Establishment of the HPID was directed by the Health Insurance Portability and Accountability Act (HIPAA), and reiterated by the Affordable Care Act (ACA), to facilitate the standardization of electronic health care transactions. However, when the rule was set to take effect in November 2014, HHS postponed its enforcement in the face of growing concern from health plans and providers alike.

Testimony at the most recent hearing “overwhelmingly affirmed that there is no longer an industry need for the HPID in the HIPAA standard transaction sets,” according to the letter from NCVHS Chair William Stead. “Testifiers concurred that the transaction routing challenges of two decades ago have been resolved by the industry and that implementation of the HPID would be disruptive, costly, and counterproductive to administrative simplification.”

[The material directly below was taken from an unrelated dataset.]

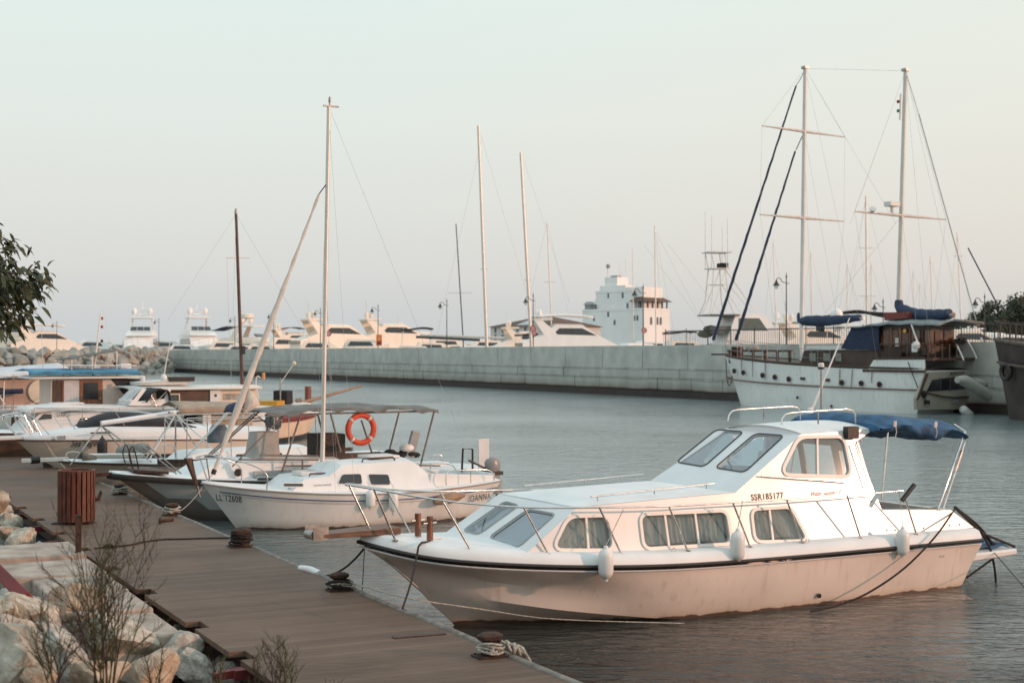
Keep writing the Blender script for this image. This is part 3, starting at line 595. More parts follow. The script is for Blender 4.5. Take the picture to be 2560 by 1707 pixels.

Therefore, NCVHS recommended that HHS:

  1. Rescind its September 2012 final rule that required health plans to obtain and use the HPID;
  2. Communicate this intention to all industry stakeholders as soon as the decision is made, with guidance on the rescission’s effect; and
  3. Continue its “enforcement discretion” policy until the formal rescission of the rule is published.

NCVHS acknowledged that HHS has had additional uses in mind for the HPID, including enforcement of a proposed requirement for health plans to certify compliance with HIPAA transaction standards. “As industry needs or policy objectives become clearer, NCVHS may consider non-transaction applications of a health plan identifier for consideration in its future work plans,” according to the letter.

The HPID rule established a unique health plan identifier for HIPAA-covered health plans, and an “other entity” identifier for entities like third-party administrators that are not health plans but perform plan functions. Employer-sponsored group health plans (both fully insured and self-insured) were to obtain their own HPIDs.

NCVHS, an advisory committee made up of stakeholders across the health care industry, was designated by HIPAA and the ACA to advise HHS on standard transactions, identifiers, and data privacy issues.